Teenagers Say “I Love You” With Two Little Words: Username and Password.

Apparently teenagers have tossed wearing the traditional high school ring as a sign of love and commitment in exchange for getting the keys to their private, online lives: Passwords.

 

(Photo credit aimgram.com)

The New York Times reported that teens are now swapping passwords to Facebook and other social networking sites as a sign of affection and trust.

 “In a 2011 telephone survey, the Pew Internet and American Life Project found that 30 percent of teenagers who were regularly online had shared a password with a friend, boyfriend or girlfriend. The survey, of 770 teenagers aged 12 to 17, found that girls were almost twice as likely as boys to share. And in more than two dozen interviews, parents, students and counselors said that the practice had become widespread.”

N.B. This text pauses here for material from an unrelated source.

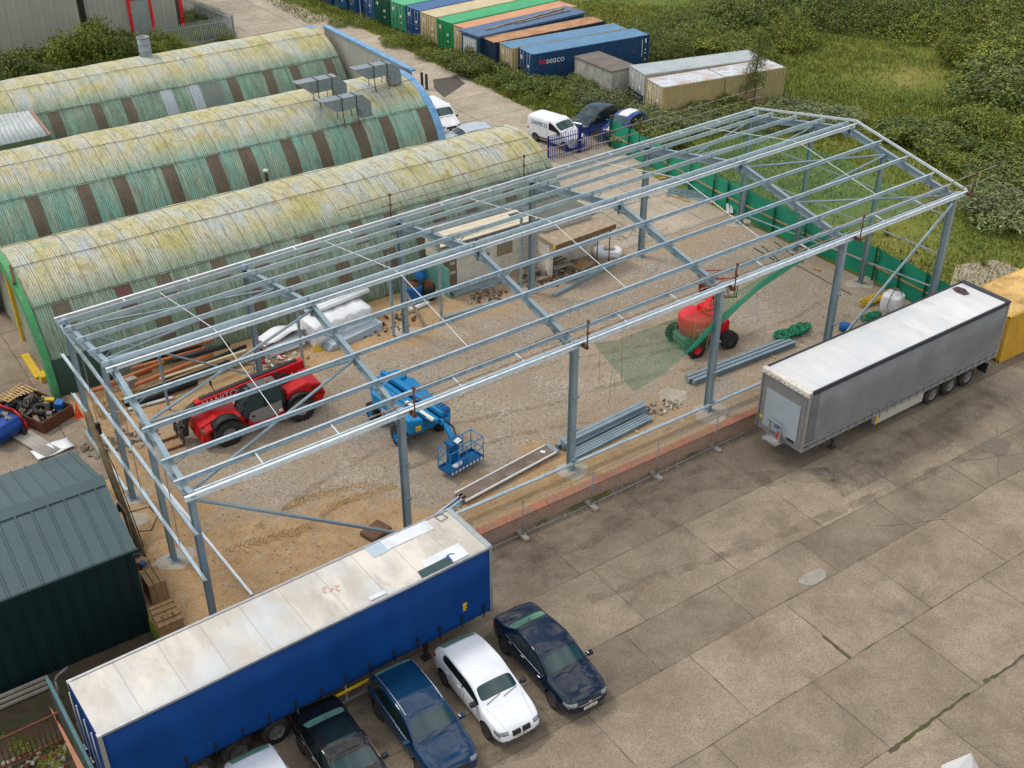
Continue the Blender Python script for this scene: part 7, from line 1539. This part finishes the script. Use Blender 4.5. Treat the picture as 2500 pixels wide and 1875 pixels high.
# sections stack with pins on the old slab
t = thing('steel_stack', 'stack of grey channel sections with upright pins on the cracked concrete slab', 'steel sections', tuple(G(1690, 480, .0)), -.98)
for i in range(6): MB().beam((-1.6, -.5+.2*i, .15+.02*(i % 2)), (1.6, -.5+.2*i, .15), ZSEC(.14), (0, 0, 1)).build('channel', M['steel' if i % 2 else 'galv'], t)
m = MB()
for i in range(9): m.cut(); m.bar((-1.4+.35*i, -.3+.12*(i % 4), .15), (-1.4+.35*i, -.3+.12*(i % 4), .55), .05)
m.each('pin', M['steel'], t); MB().bx(-1.5, -1.38, -.75, .75, 0, .08).bx(1.3, 1.42, -.75, .75, 0, .08).build('bearer', M['wood'], t)
for (u0, v0, u1, v1, lab) in ((1632, 475, 1683, 492, 'timber batten in front of the channel stack'), (1750, 465, 1768, 475, 'short timber offcut near the green fence'), (1610, 438, 1652, 428, 'thin timber batten lying behind the channel stack'), (1480, 770-140, 1500, 765-140, None), (1988, 655, 2003, 660, 'small yellow timber offcut on the gravel in the far bay')):
    if lab: loose('timber_batten', lab, G(u0, v0, .06), G(u1, v1, .06), .14, .09, M['wood'], 'timber')
t = thing('steel_offcuts', 'pair of short galvanised channels propped by the far rear column', 'steel sections', tuple(G(1785, 505, .3)), .9)
for i in range(2): MB().bar((-.5, i*.22, -.2), (.6, i*.22, .3), .18, .08).build('channel', M['galv2'], t)
for i, (u0, v0, u1, v1) in enumerate(((1840, 605, 1900, 640), (1860, 600, 1925, 655), (1890, 590, 1960, 640))):
    loose('green_pole', 'thin green pole on the gravel of the far bay', G(u0, v0, .04), G(u1, v1, .04), .05, .05, M['green_post'], 'pole', .03)['group'] = 'thin green poles on the gravel'
loose('cable', 'thin dark cable lying along the gravel before the far gable', G(1940, 645, .03), G(2080, 720, .03), .05, .05, M['blk'], 'cable', .02)
# ------------------------------------------------------------------ left yard corner: skip, truck, pole, bricks, fence
t = thing('rubbish_trailer', 'rusty open sided bin full of rubbish, broken pallets and tyres at the left edge', 'skip', (-1.55, 17.0, 0), math.radians(-65))
m = MB(); m.bx(-1.5, 1.5, -.85, -.8, .0, .6); m.bx(-1.5, 1.5, .8, .85, .0, .6); m.bx(1.45, 1.5, -.8, .8, .0, .6); m.bx(-1.5, -1.45, -.8, .8, .0, .6); m.bx(-1.5, 1.5, -.8, .8, .0, .05); m.build('body', M['rust'], t)
m = MB()
cols = ['blk', 'wood', 'conc', 'bluet', 'wplas', 'blkm', 'wood2', 'yel']
for i in range(120): s = random.uniform(.06, .22); m.box((random.uniform(-1.35, 1.35), random.uniform(-.7, .7), random.uniform(.3, .62)), (s*random.uniform(1, 3), s, s*.6), (random.uniform(-1, 1), random.uniform(-1, 1), random.uniform(0, 3)), m=random.choice([0, 0, 0, 1, 2, 5, 6, 6, 0, 4, 3, 7] if i % 9 == 0 else [0, 5, 6, 2, 0]))
m.build('rubbish', [M[k] for k in cols], t)
MB().lathe((.7, -.2, .6), (.2, .1, 1), [(0, .2), (0, .35), (.1, .38), (.2, .35), (.2, .2), (0, .2)], 20).build('tyre', M['rub'], t)
MB().box((1.1, .5, .72), (.35, .35, .25), (.2, .1, .4)).build('blue_can', M['bluet'], t); MB().box((.45, .5, .72), (.4, .2, .1), (.2, .3, .9)).build('yellow_bag', M['yel'], t)
q = MB()
for i in range(9): q.box((-1.3+.05*i+.0, -.65+.16*i, .85), (.7, .09, .02), (0, .15, .1))
for i in range(3): q.box((-1.5+.3*i, 0, .82), (.08, 1.4, .05), (0, .15, .1))
q.build('broken_pallet', M['wood'], t)
t = thing('luggage_truck', 'blue and red tipped truck body cut by the left edge beside the rubbish bin', 'truck', tuple(G(-10, 1060)), math.radians(-62))
m = MB(); m.prism([(-1.3, .3), (-1.2, 1.0), (1.1, 1.0), (1.3, .7), (1.2, .3)], -.8, .55, 'y'); m.build('body', mat('truck_blue', (.004, .05, .26), .4, 0, .15, 3), t, bevel=.06); m = MB()
for i in range(30): m.box((random.uniform(-1, 1), random.uniform(-.6, .4), 1.02), (.25, .15, .1), (random.random(), random.random(), random.random()*3), m=i % 3)
m.build('load', [M['blk'], M['bluet'], M['conc']], t)
MB().path([(-1.4, .6, .4), (-1.3, .6, 1.15), (.8, .62, 1.15), (1.35, .6, .75), (1.4, .6, .3)], .05, 8).build('red_bar', M['redp'], t); wheel(t, (1.1, .5, .3), .3, .2, .15, side=1, n=18, spokes=0)
t = thing('roof_sheets', 'long translucent corrugated sheets lying between the truck and the rubbish bin', 'sheets', tuple(G(55, 1060, .1)), math.radians(-72))
MB().grid([[(x, -.4+.1*j, .03*(j % 2)) for j in range(9)] for x in (-2.3, 2.3)]).build('sheet', mat('pale_sheet_plain', (.40, .37, .32), .6, 0, .12, 3), t, solid=.012, fixn=False)
p = G(128, 1095, .1); o = MB().grid([[(x, y, .03*math.sin(x*5+y*3)) for y in np.linspace(-.45, .45, 6)] for x in np.linspace(-.8, .8, 8)]).build('plastic_sheet', M['wplas'], None, p, solid=.01, fixn=False); o.rotation_euler = (0, 0, .1); tag(o, 'crumpled white plastic sheet behind the ridge of the green shed', 'sheet')
t = thing('traffic_cone', 'orange traffic cone between the hut and the gable column', 'cone', tuple(G(192, 1016))); MB().bx(-.2, .2, -.2, .2, 0, .04).build('base', M['orange'], t); c = MB().lathe((0, 0, .04), (0, 0, 1), [(0, .15), (.7, .03), (.7, .001)], 16).build('cone', M['orange'], t); MB().lathe((0, 0, .35), (0, 0, 1), [(0, .093), (.16, .065)], 16).build('white_band', M['white'], c)
a = Vector((-.95, 4.9, 0)); tp = GX(214, 1006, -.8); t = thing('timber_pole', 'old leaning timber pole between the green shed and the gable', 'pole', tuple(a)); MB().tube((0, 0, 0), tp-a, .15, 12, r2=.12).build('shaft', M['polew'] if 'polew' in M else mat('old_pole_timber', (.13, .095, .05), .9, 0, .35, 4, (.05, .04, .03), 4), t)
k = (tp-a); MB().box(k*.88+Vector((.15, -.05, 0)), (.18, .14, .5)).box(k*.35+Vector((-.15, 0, 0)), (.14, .14, .35)).build('junction_box', M['blk'], t)
MB().path([k*.3, k*.3+Vector((.9, .0, -.1)), k*.3+Vector((1.1, -.2, -.5)), k*.3+Vector((.7, -.4, -.9)), k*.2+Vector((.2, -.1, -.2))], .02, 6).path([k*.9, k*.6+Vector((.2, 0, 0)), k*.05+Vector((.2, .1, 0))], .02, 5).build('cable', M['blk'], t)
for i, (x, y, lab) in enumerate(((-1.3, 10.2, 'rusty wire mesh panel leaning between the pole and the hut'), (-1.15, 7.6, 'mesh panel standing along the gable behind the shed ridge'))):
    t = thing('mesh_panel', lab, 'fence panel', (x, y-2.6, 0), PI/2+.03); L = 2.8
    MB().path([(0, 0, 0), (0, 0, 2.2), (L, 0, 2.2), (L, 0, 0), (0, 0, .1)], .022, 7).build('frame', M['scaf'], t); npmesh('wire_mesh', [(0, 0, .1), (L, 0, .1), (L, 0, 2.2), (0, 0, 2.2)], [(0, 1, 2, 3)], M['wire'], t, uv=[(0, 0), (L, 0), (L, 2.1), (0, 2.1)])
# brick packs beside the shed
BR = mat('buff_brick', (.36, .23, .11), .9, 0, .2, 3, (.22, .14, .07), 8, (.5, .7), .3, 14)
def pack(label, u, v, z, d, rz, steps=0):
    p = G(u, v, z); t = thing('brick_pack', label, 'bricks', (p.x, p.y, 0), rz); m = MB(); nx, ny, nz = [max(1, int(round(d[k]/s))) for k, s in enumerate((.22, .11, .075))]
    for i in range(nx):
        for j in range(ny):
            for k in range(nz):
                if steps and k > nz-1-steps*(j/ny)*3.2: continue
                if i in (0, nx-1) or j in (0, ny-1) or k >= nz-1-steps*3 or steps: m.bx(-d[0]/2+i*.22+.004, -d[0]/2+i*.22+.214, -d[1]/2+j*.11+.003, -d[1]/2+j*.11+.107, k*.075+.002, k*.075+.072)
    m.build('bricks', BR, t, fixn=False); k = MB()
    for s in (-.2, .2): k.bx(s*d[0]-.01, s*d[0]+.01, -d[1]/2-.01, d[1]/2+.01, d[2]+.001, d[2]+.006) if not steps else k.bar((s*d[0], -d[1]/2, d[2]*.4), (s*d[0], d[1]/2, d[2]+.02), .02)
    k.build('strap', M['blkm'], t); return t
pack('tall strapped pack of buff bricks beside the green shed wall', 372, 1405, .9, (.66, 1.0, .9), 0); pack('stepped pack of buff bricks next to the blue trailer', 405, 1500, .5, (.9, .9, .7), PI, 1)
t = thing('cardboard_box', 'small tan box with a blue mark beside the shed downpipe', 'box', tuple(G(350, 1385)), .5); MB().bx(-.2, .2, -.2, .2, 0, .35).build('carton', mat('cardboard', (.34, .22, .12), .8), t); MB().bx(-.2, .0, -.21, .0, .2, .36).build('blue_mark', M['bluet'], t)
# bottom-left corner: rusty bar gate, mesh fence, weedy bed
a = G(-60, 1830, .7); b = G(136, 1740, .7); t = thing('rusty_bar_gate', 'rusty barred gate in the bottom left corner before the green shed', 'gate', (a.x, a.y, ZY), math.atan2(b.y-a.y, b.x-a.x)); L = (b-a).length; m = MB(); m.bar((0, 0, 1.3), (L, 0, 1.3), .06).bar((0, 0, .15), (L, 0, .15), .06).bar((L, 0, 0), (L, 0, 1.35), .1)
m.build('frame', M['rust'], t); m = MB(); n = 15
for i in range(n): m.cut(); m.tube((i*L/n, 0, .15), (i*L/n, 0, 1.3), .018, 6)
m.each('bar', M['rust'], t)
t = thing('boundary_fence', 'green grey board fence running to the bottom edge beside the blue trailer', 'fence', (-5.75, -.15, ZY), -PI/2+.02); MB().bx(0, 7, -.03, .03, 0, 1.5).build('boards', mat('green_grey_boards', (.07, .10, .085), .8, 0, .3, 3, (.15, .12, .07), 3), t); MB().bx(0, 7, .06, .1, 0, 1.35).build('backing', M['wood2'], t)
MB().bar((0, .0, 1.53), (7, .0, 1.53), .1, .06).build('top_rail', mat('teal_rail', (.06, .16, .19), .5), t)
o = MB().prism([(0, 0), (3.6, 0), (3.6, .2), (.2, .03)], 0, .04, 'z').build('terracotta_board', mat('terracotta', (.42, .20, .13), .9, 0, .15, 3), None, (-5.98, -.9, ZY+1.0)); o.rotation_euler = (0, 0, -PI/2); tag(o, 'pale terracotta board lying against the green grey board fence', 'board')
t = thing('bed_rail', 'stack of old pale rails along the shed foot behind the rusty gate', 'rails', (-9, .9, ZY)); 
for i in range(3): MB().bar((0, .12*i, .15+.12*i), (3.4, .12*i, .15+.12*i), .09).build('rail', M['conc'], t)
V, Fq = leaves([(-7.2, -.8, -.3, .25, .35), (-7.0, -1.1, -.4, .3, .3), (-6.3, -1.9, -.5, .5, .25), (-6.6, -2.4, -.5, .4, .2), (-7.6, -.2, -.4, .2, .2)], 2600, .035)
V[:, 2] = np.maximum(V[:, 2], .03)-.62; tag(npmesh('weeds', V, Fq, M['leaf_yel']), 'green weeds in the dark bed behind the rusty gate', 'weeds', kind='stuff')
rubble('rubble_heap', 'broken tiles and rubble in the bed behind the rusty gate', 60, 1850, 1.0, 70, ('conc', 'wood2', 'rust'), hz=.15).location.z = ZY
t = thing('tube_frame', 'bent grey tube frame between the fence and the rear of the blue trailer', 'tube frame', (-5.5, .3, ZY)); MB().path([(0, 0, 0), (0, 0, .85), (.1, .05, .98), (.5, .2, 1.02)], .04, 8).build('tube', M['grey'], t)
# concrete apron and rubble at the far right, beyond the netted fence
t = MB().prism([(41.0, -3.2), (47.5, -2.4), (47.2, 2.2), (44.8, 3.0), (41.5, 1.0)], .0, .06, 'z').build('old_apron', mat('apron_concrete', (.33, .28, .21), .9, 0, .2, 1.5), None); tag(t, kind='structure')
tag(rocks('bare_ground', 2500, (40.2, 60, -1.2, 9), .02, .07, M['stone'], None, .0), 'stones on the bare ground beyond the netted fence', 'stones', kind='stuff')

This practice starts in middle school and goes through college. Kids willingly give up their personal information for a variety of reasons beyond the obvious sleuthing around e-mails and status updates.

 Some students give up the password goods to their trusted friends so they can then change the password and lock their BFF out of their own account so they won’t be distracted during finals.

Of course, the more common practice is to swap passwords providing access to the private (secret), virtual worlds most kids live in today to prove trustworthiness.

As parents, the obvious jumps out at us. Immature, spiteful, or scorned exes can wreak havoc with a child’s online and real world reputation.

Rosalind Wiseman equates the pressure to reveal these private access codes to the same peer pressure to have sex at an early age.

A parent and child psychologist, Patti Cole, claims that as a society we haven’t done a good job of controlling sex among teenagers, so how can we expect to control this? She also thinks kids are going against adults’ warnings of becoming cyber vulnerable with a typical rebellious-teen reaction.

 “What worries me is we haven’t done a very good job at stopping kids from having sex,” she said. “So I’m not real confident about how much we can change this behavior.”

Besides talking to our teenagers until we are blue in the face about the potential harm and devastating consequences of allowing an open door policy to online social sites, is there a way to control this digital age behavior?  If so how would you do it?

Comments

  1. Sugar Jones says:

    Oh my goodness, Suzette, thank you so much for alerting me to this! I never even thought that it would be an issue that needed to be discussed. How scary to think that my kids could have a friend turn on them and ruin their reputation on-line and/or off.

    Talking to the kids about this right after school!

    • Suzette Valle says:

      Hi Sugar, there’s always some angle to this digital age our kids are growing up in we ‘old schoolers’ hadn’t thought of…but should. I’m almost out of the woods with this kind of stuff with my older kids, but it’s a good thing you are on top of this cyber nonsence!

  2. stacey ross says:

    Great post. We are finding more and more things that we need to look out for when it comes to kids and their online behaviors. Some of the data is eye-opening. 🙂

    • Suzette says:

      As you and I know, Stacey, the Internet can be a lawless place where unsavvy kids can ruin their character with real consequences later on. As parents, it is our responsibility first to be knowledgable about the world wide web,a nd secondly to teach and monitor kids’ behavior online.

      It’s so much work but well worth the time to do this now instead of trying to fix online rumors, delete photos and correct any wrongful and damaging status updates.

      A parent’s work is never done!